La podredumbre del PP y su discurso y actitud neoliberal (y asimismo
de buena parte de los dinosaurios del socialismo
español), que constituyen una traición más grave a la Constitución
Española que la intensificación del nacionalismo catalán, e
incluso que el independentismo, nos ha descubierto a todos, como se
ha puesto (peligrosamente) de manifiesto con la crisis catalana,
culminando el 1-O y los días inmediatamente anteriores y posteriores
que, en última instancia, las leyes son sólo papeles.
La eficacia última de las leyes depende exclusivamente de
la confianza recíproca: del hecho de que especifican lo
que a cada uno le cabe esperar de los demás y, a la vez, lo que a
los demás les cabe esperar de uno. Cuando individuos concretos
violan el compromiso general con la ley, la cadena de la reciprocidad
no se rompe, es posible la represión aislada y excepcional de esos
individuos y la restitución de la confianza.

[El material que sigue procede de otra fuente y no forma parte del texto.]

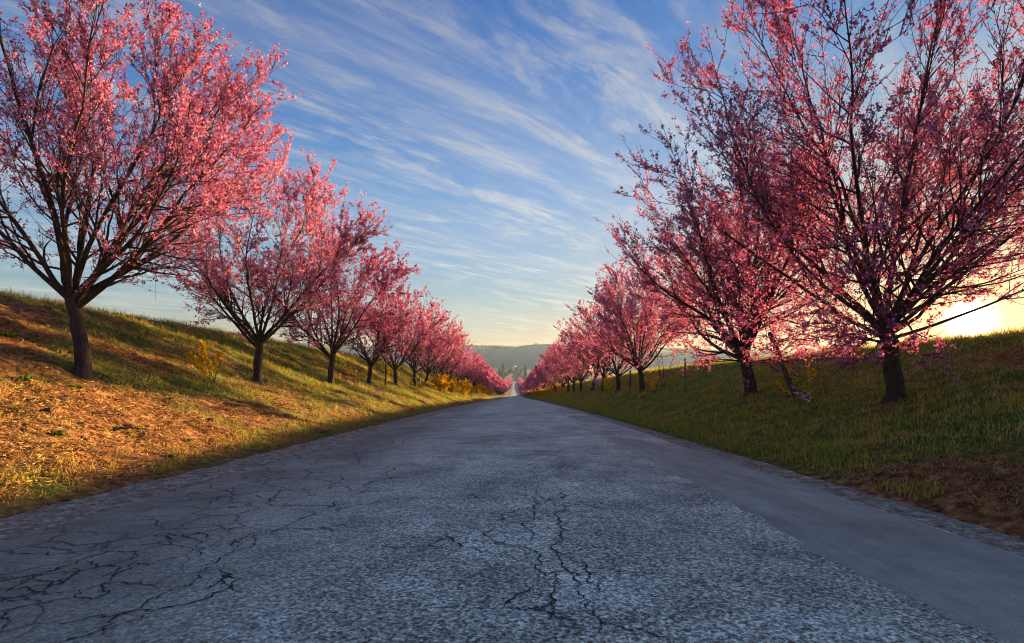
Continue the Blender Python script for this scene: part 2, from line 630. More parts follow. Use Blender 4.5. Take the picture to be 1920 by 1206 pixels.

Pero cuando la
violación es tan manifiestamente estructural como
lo ha sido en el caso de la casta dirigente del PP y de buena parte
del PSOE, y no sólo por las prevaricaciones, malversaciones,
tráficos de influencia, cohechos y demás delitos, y por los
nombramientos e instrucciones espurios incluso en órganos de rango
constitucional, como el Consejo General del Poder Judicial y el
Fiscal General del Estado, sino también por su discurso (y medidas)
neoliberales, muy dudosamente constitucionales, la magia de
la ley se debilita (y puede incluso llegar a desaparecer), y si bien
es difícil demostrar o cuantificar el efecto de esa traición
estructual en todo el sistema jurídico de confianzas recíprocas,
parece evidente que ha jugado un papel importante en la disposición
de miles y miles de ciudadanos catalanes (secundados por funcionarios
y cargos públicos) de romper con la legalidad vigente.